University spokesperson Christopher A. Hennessy declined to comment on the effort.

This is not the first time the University has encountered pressure to change the name of a position or organization due to its affiliations with slavery. The term “House Master” was replaced with “Faculty Dean” in 2016; Harvard affiliates have also petitioned to change the name of Mather House due to its slaveholding namesake.

In June, the University of Louisville removed the term “Overseers” from its governing board and Honors House as part of its response to the ongoing racial justice movement.

Harvard Forward, a student and alumni group working to bring attention to climate change and recent alumni representation within Harvard’s governance boards, said they found the term “Overseers” to be “problematic” in a Wednesday Instagram post.

“The term ‘Overseer’ cannot be separated from its historical context and connotations.

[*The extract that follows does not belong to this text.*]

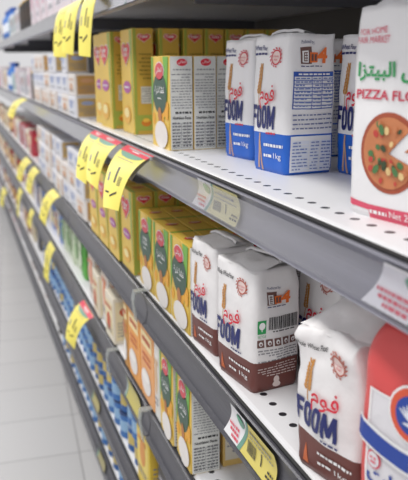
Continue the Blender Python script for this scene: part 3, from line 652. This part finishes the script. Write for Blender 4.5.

The continued use of a word characterized by such deep-rooted racism is a testament to Harvard’s failure to confront our country’s history,” they wrote.

Margaret “Midge” Purce ’17, one of the candidates running under the Harvard Forward platform, said she believes the name should change.

“I understand what they were trying to do with it,” Purce said. “I think it’s tone deaf, and I think that especially now, it really resonates with people who think symbols and names matter, because they do.”

Jayson U. Toweh, another candidate, said the name itself is “older and antiquated,” tied to discriminatory practices in the past.

“I’m supportive of changing and updating it to something that is more appropriate in the modern context,” Toweh said.

Overseer candidate John E. Beatty ’11 agreed that it was hard to “divorce” the term “overseer” from its context within American slavery. He said that a renaming would help further clarify the role of the Board.

“We need to make a change,” he said. “I normally have to describe it as the alumni trustee board ... ‘The Board of Overseers’ is a bit of a relic around Harvard history and linguistics.”